= WRITTEN EXERCISE =
Can you write out every line from the start of the records below through the line containing "WX, WY = 1.455, 2.88", leaving out any pictures?

>> start

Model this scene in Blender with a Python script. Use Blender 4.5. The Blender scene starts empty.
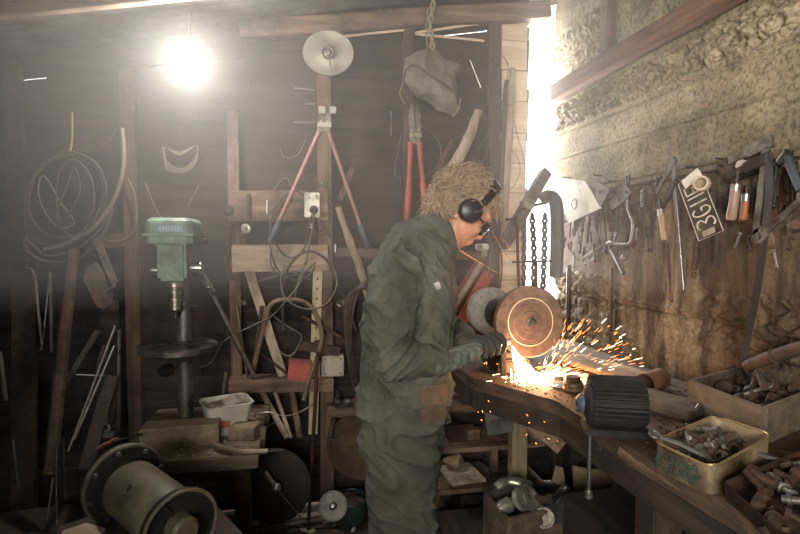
import bpy, bmesh, math, random
from mathutils import Vector, Matrix, noise, Quaternion
random.seed(7)
PI = math.pi
scene = bpy.context.scene
COL = scene.collection
V = Vector

# ---------------------------------------------------------------- camera
CAMZ, F = 1.43, 533.33
YAW, PITCH = math.radians(10.63), math.radians(2.9)
cd = bpy.data.cameras.new('camera')
cd.lens, cd.sensor_width, cd.clip_start = 24, 36, 0.05
cam = bpy.data.objects.new('camera', cd)
COL.objects.link(cam)
cam.location = (0, 0, CAMZ)
cam.rotation_euler = (PI / 2 - PITCH, 0, -YAW)
scene.camera = cam
bpy.context.view_layer.update()
CR = cam.rotation_euler.to_matrix()
CO = V((0, 0, CAMZ))
WX, WY = 1.455, 2.88                       # right wall x, back wall y

def ray(px, py):
    return CR @ V((px - 400, 267 - py, -F))
def B(px, py, off=0.0):                    # on a plane parallel to the back wall
    d = ray(px, py); t = (WY - off) / d.y
    return CO + d * t
def Y(px, py, y):                          # at room depth y
    return B(px, py, WY - y)
def R(px, py, off=0.0):                    # on a plane parallel to the right wall
    d = ray(px, py); return CO + d * ((WX - off) / d.x)
def H(px, py, z):                          # on a level plane
    d = ray(px, py); return CO + d * ((z - CAMZ) / d.z)
def mpp(p):                                # metres per pixel at point
    return abs((CR.inverted() @ (V(p) - CO)).z) / F

# ---------------------------------------------------------------- mesh builder
def spline(pts, n=6, closed=False):
    pts = [V(p) for p in pts]; out = []
    m = len(pts)
    rng = range(m if closed else m - 1)
    for i in rng:
        if closed:
            a, b, c, d = pts[(i-1) % m], pts[i], pts[(i+1) % m], pts[(i+2) % m]
        else:
            b, c = pts[i], pts[i+1]
            a = pts[i-1] if i else b * 2 - c
            d = pts[i+2] if i + 2 < m else c * 2 - b
        for k in range(n):
            t = k / n
            out.append(0.5 * ((2*b) + (c-a)*t + (2*a-5*b+4*c-d)*t*t + (3*b-a-3*c+d)*t*t*t))
    if not closed: out.append(pts[-1])
    return out

def frame(axis, up=None):
    z = V(axis).normalized()
    u = V(up) if up is not None else (V((0, 0, 1)) if abs(z.z) < .9 else V((0, 1, 0)))
    x = u.cross(z)
    if x.length < 1e-5: x = V((1, 0, 0)).cross(z)
    x.normalize()
    return x, z.cross(x), z

class MB:
    def __init__(s): s.v, s.f = [], []
    def add(s, vs, fs):
        b = len(s.v); s.v += [V(q) for q in vs]; s.f += [tuple(b + i for i in f) for f in fs]; return s
    def box(s, c, d, M=None, taper=1.0):
        c = V(c); vs = []
        for z in (-.5, .5):
            t = taper if z > 0 else 1
            for x, y in ((-.5,-.5),(.5,-.5),(.5,.5),(-.5,.5)):
                q = V((x*d[0]*t, y*d[1]*t, z*d[2])); vs.append(c + (M @ q if M else q))
        return s.add(vs, [(3,2,1,0),(4,5,6,7),(0,1,5,4),(1,2,6,5),(2,3,7,6),(3,0,4,7)])
    def beam(s, a, b, w, t, up=(0, -1, 0), seg=1, wob=0):   # w across, t along up
        a, b = V(a), V(b); x, y, z = frame(b - a, up); vs = []; fs = []
        for k in range(seg + 1):
            c = a.lerp(b, k / seg) + (x * random.uniform(-wob, wob) + y * random.uniform(-wob, wob) if 0 < k < seg else V())
            vs += [c - x*w/2 - y*t/2, c + x*w/2 - y*t/2, c + x*w/2 + y*t/2, c - x*w/2 + y*t/2]
        for k in range(seg):
            o = 4 * k
            fs += [(o+i, o+(i+1) % 4, o+4+(i+1) % 4, o+4+i) for i in range(4)]
        e = 4 * seg
        return s.add(vs, fs + [(3,2,1,0), (e, e+1, e+2, e+3)])
    def tube(s, pts, r, n=8, closed=False, flat=1.0):
        pts = [V(p) for p in pts]; m = len(pts)
        rr = r if isinstance(r, (list, tuple)) else [r] * m
        tg = []
        for i in range(m):
            a = pts[(i-1) % m] if closed else pts[max(i-1, 0)]
            b = pts[(i+1) % m] if closed else pts[min(i+1, m-1)]
            t = b - a; tg.append(t.normalized() if t.length > 1e-9 else V((0,0,1)))
        x, y, _ = frame(tg[0]); vs = []
        for i in range(m):
            x = x - tg[i] * x.dot(tg[i]); x.normalize(); y = tg[i].cross(x)
            for k in range(n):
                a = 2*PI*k/n; vs.append(pts[i] + (x*math.cos(a) + y*math.sin(a)*flat) * rr[i])
        fs = []
        for i in range(m if closed else m - 1):
            j = (i+1) % m
            fs += [(i*n+k, i*n+(k+1) % n, j*n+(k+1) % n, j*n+k) for k in range(n)]
        if not closed: fs += [tuple(range(n-1, -1, -1)), tuple((m-1)*n+k for k in range(n))]
        return s.add(vs, fs)
    def lathe(s, prof, o=(0,0,0), axis=(0,0,1), n=24, sq=1.0):   # prof [(r,h)]; open ends closed when r>0
        x, y, z = frame(axis); o = V(o); vs = []; fs = []; rows = []
        for r, h in prof:
            if r < 1e-6: rows.append([len(vs)]); vs.append(o + z*h)
            else:
                rows.append(list(range(len(vs), len(vs)+n)))
                vs += [o + z*h + (x*math.cos(2*PI*k/n) + y*math.sin(2*PI*k/n)*sq)*r for k in range(n)]
        for a, b in zip(rows, rows[1:]):
            for k in range(n):
                k2 = (k+1) % n
                if len(a) == 1 and len(b) == 1: continue
                if len(a) == 1: fs.append((a[0], b[k2], b[k]))
                elif len(b) == 1: fs.append((a[k], a[k2], b[0]))
                else: fs.append((a[k], a[k2], b[k2], b[k]))
        if len(rows[0]) > 1: fs.append(tuple(reversed(rows[0])))
        if len(rows[-1]) > 1: fs.append(tuple(rows[-1]))
        return s.add(vs, fs)
    def cyl(s, a, b, r, n=16, r2=None):
        a, b = V(a), V(b); return s.lathe([(r, 0), (r if r2 is None else r2, (b-a).length)], a, b-a, n)
    def ring(s, c, axis, R_, r, n=32, m=8, ex=1.0):
        x, y, z = frame(axis); c = V(c)
        return s.tube([c + (x*math.cos(2*PI*k/n) + y*math.sin(2*PI*k/n)*ex)*R_ for k in range(n)], r, m, True)
    def ball(s, c, r, M=None, nu=16, nv=10):
        rx, ry, rz = (r, r, r) if isinstance(r, (int, float)) else r
        vs = [V((0,0,-rz))]; c = V(c)
        for j in range(1, nv):
            t = -PI/2 + PI*j/nv
            vs += [V((rx*math.cos(t)*math.cos(2*PI*k/nu), ry*math.cos(t)*math.sin(2*PI*k/nu), rz*math.sin(t))) for k in range(nu)]
        vs.append(V((0,0,rz))); fs = []
        for k in range(nu):
            k2 = (k+1) % nu; fs.append((0, 1+k2, 1+k))
            for j in range(nv-2): a = 1+j*nu; fs.append((a+k, a+k2, a+nu+k2, a+nu+k))
            a = 1+(nv-2)*nu; fs.append((a+k, a+k2, len(vs)-1))
        return s.add([c + (M @ q if M else q) for q in vs], fs)
    def prism(s, poly, o, ax, ay, depth):      # polygon in (ax,ay) from o, extruded by vector depth
        o, ax, ay, dp = V(o), V(ax), V(ay), V(depth); n = len(poly)
        lo = [o + ax*p[0] + ay*p[1] for p in poly]
        fs = [(i, (i+1) % n, n+(i+1) % n, n+i) for i in range(n)]
        return s.add(lo + [q + dp for q in lo], fs + [tuple(range(n-1,-1,-1)), tuple(range(n, 2*n))])
    def loop_prism(s, pts, depth):             # world-space polygon extruded
        dp = V(depth); n = len(pts); pts = [V(p) for p in pts]
        fs = [(i, (i+1) % n, n+(i+1) % n, n+i) for i in range(n)]
        return s.add(pts + [q + dp for q in pts], fs + [tuple(range(n-1,-1,-1)), tuple(range(n, 2*n))])
    def build(s, name, mat, parent=None, bevel=0, ang=35, rough=0, rs=12, sub=0, label=None):
        me = bpy.data.meshes.new(name)
        me.from_pydata([tuple(q) for q in s.v], [], s.f); me.update()
        bm = bmesh.new(); bm.from_mesh(me)
        bmesh.ops.recalc_face_normals(bm, faces=bm.faces)
        if sub: bmesh.ops.subdivide_edges(bm, edges=bm.edges, cuts=sub, use_grid_fill=True)
        if bevel:
            es = [e for e in bm.edges if len(e.link_faces) == 2 and e.calc_face_angle(0) > .7]
            bmesh.ops.bevel(bm, geom=es, offset=bevel, segments=2, affect='EDGES', clamp_overlap=True)
        if rough:
            for q in bm.verts: q.co += noise.noise_vector(q.co * rs) * rough
        bm.to_mesh(me); bm.free()
        me.shade_smooth(); me.set_sharp_from_angle(angle=math.radians(ang))
        me.materials.append(mat)
        o = bpy.data.objects.new(name, me); COL.objects.link(o)
        if parent is not None: o.parent = parent
        if label: o['label'] = label
        return o

def tag(o, label, cat, group=None, kind=None):
    o['label'] = label; o['category'] = cat
    if group: o['group'] = group
    if kind: o['kind'] = kind
    return o
def thing(name, label, cat, group=None):
    o = bpy.data.objects.new(name, None); COL.objects.link(o); o.empty_display_size = .05
    return tag(o, label, cat, group)
def struct(o):
    o['kind'] = 'structure'; return o

# ---------------------------------------------------------------- materials
def lin(c):
    if isinstance(c, str): c = tuple(int(c[i:i+2], 16) / 255 for i in (0, 2, 4))
    return tuple(((x + .055) / 1.055) ** 2.4 if x > .04045 else x / 12.92 for x in c) + (1,)
MATS = {}
def mat(name, c1, c2=None, scale=8, rough=.75, metal=0.0, bump=.3, stretch=(1, 1, 1), dirt=None, dirt_amt=.4, contrast=.5, det=6, emit=None, es=0, bscale=None, spec=.4):
    m = bpy.data.materials.new(name); m.use_nodes = True; nt = m.node_tree; N = nt.nodes; L = nt.links
    p = N['Principled BSDF']; p.inputs['Roughness'].default_value = rough; p.inputs['Metallic'].default_value = metal
    p.inputs['Specular IOR Level'].default_value = spec
    tc = N.new('ShaderNodeTexCoord'); mp = N.new('ShaderNodeMapping'); mp.inputs['Scale'].default_value = stretch
    L.new(tc.outputs['Object'], mp.inputs['Vector'])
    nz = N.new('ShaderNodeTexNoise'); nz.inputs['Scale'].default_value = scale; nz.inputs['Detail'].default_value = det; nz.inputs['Roughness'].default_value = .65
    L.new(mp.outputs[0], nz.inputs['Vector'])
    cr = N.new('ShaderNodeValToRGB'); cr.color_ramp.elements[0].position = .5 - contrast * .35; cr.color_ramp.elements[1].position = .5 + contrast * .35
    cr.color_ramp.elements[0].color = lin(c1); cr.color_ramp.elements[1].color = lin(c2 or c1)
    L.new(nz.outputs['Fac'], cr.inputs['Fac']); src = cr.outputs['Color']
    if dirt:
        n2 = N.new('ShaderNodeTexNoise'); n2.inputs['Scale'].default_value = scale * .45 + 1.5; n2.inputs['Detail'].default_value = 8; n2.inputs['Roughness'].default_value = .7
        L.new(tc.outputs['Object'], n2.inputs['Vector'])
        r2 = N.new('ShaderNodeValToRGB'); r2.color_ramp.elements[0].position = .62 - dirt_amt * .35; r2.color_ramp.elements[1].position = .78 - dirt_amt * .3
        mx = N.new('ShaderNodeMix'); mx.data_type = 'RGBA'
        L.new(n2.outputs['Fac'], r2.inputs['Fac']); L.new(r2.outputs['Color'], mx.inputs['Factor'])
        L.new(src, mx.inputs['A']); mx.inputs['B'].default_value = lin(dirt); src = mx.outputs['Result']
    L.new(src, p.inputs['Base Color'])
    if bump:
        b = N.new('ShaderNodeBump'); b.inputs['Strength'].default_value = bump; b.inputs['Distance'].default_value = .004
        n3 = nz
        if bscale:
            n3 = N.new('ShaderNodeTexNoise'); n3.inputs['Scale'].default_value = bscale; n3.inputs['Detail'].default_value = 5; L.new(mp.outputs[0], n3.inputs['Vector'])
        L.new(n3.outputs['Fac'], b.inputs['Height']); L.new(b.outputs['Normal'], p.inputs['Normal'])
    if emit:
        p.inputs['Emission Color'].default_value = lin(emit); p.inputs['Emission Strength'].default_value = es
    MATS[name] = m; return m

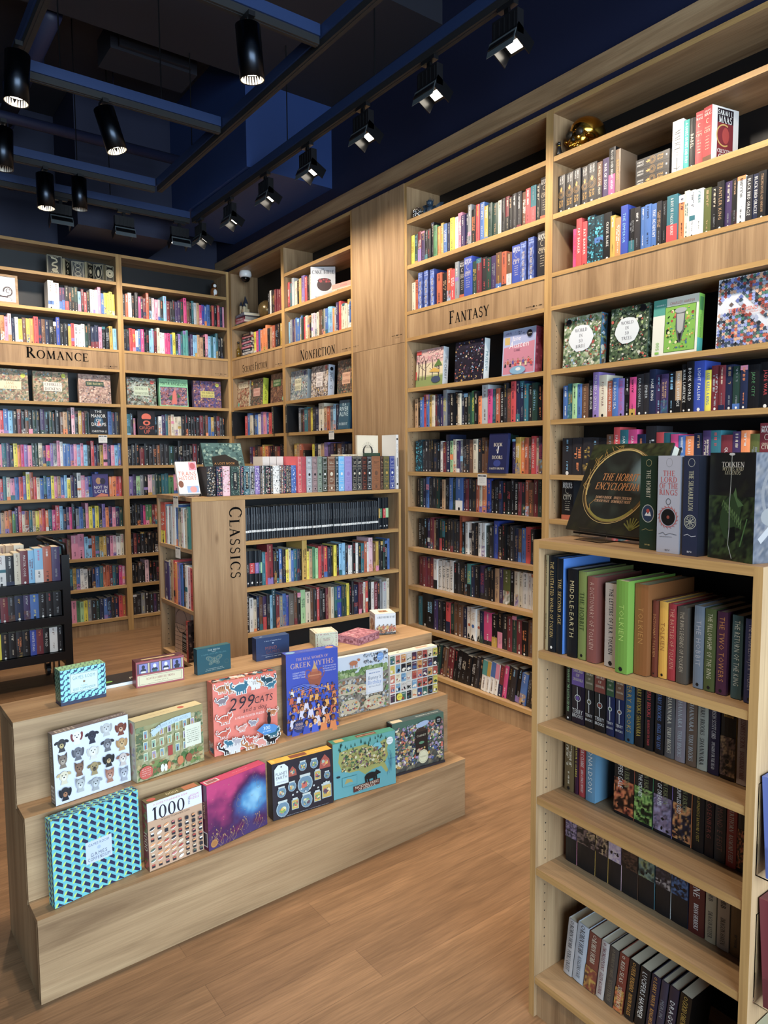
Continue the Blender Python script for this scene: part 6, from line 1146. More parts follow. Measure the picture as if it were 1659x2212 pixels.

>> end

= CORRECT RESPONSE =
Model this scene in Blender with a Python script. Use Blender 4.5. The Blender scene starts empty.
import bpy, bmesh, math, random
from mathutils import Vector, Matrix, noise, Quaternion
random.seed(7)
PI = math.pi
scene = bpy.context.scene
COL = scene.collection
V = Vector

# ---------------------------------------------------------------- camera
CAMZ, F = 1.43, 533.33
YAW, PITCH = math.radians(10.63), math.radians(2.9)
cd = bpy.data.cameras.new('camera')
cd.lens, cd.sensor_width, cd.clip_start = 24, 36, 0.05
cam = bpy.data.objects.new('camera', cd)
COL.objects.link(cam)
cam.location = (0, 0, CAMZ)
cam.rotation_euler = (PI / 2 - PITCH, 0, -YAW)
scene.camera = cam
bpy.context.view_layer.update()
CR = cam.rotation_euler.to_matrix()
CO = V((0, 0, CAMZ))
WX, WY = 1.455, 2.88                       # right wall x, back wall y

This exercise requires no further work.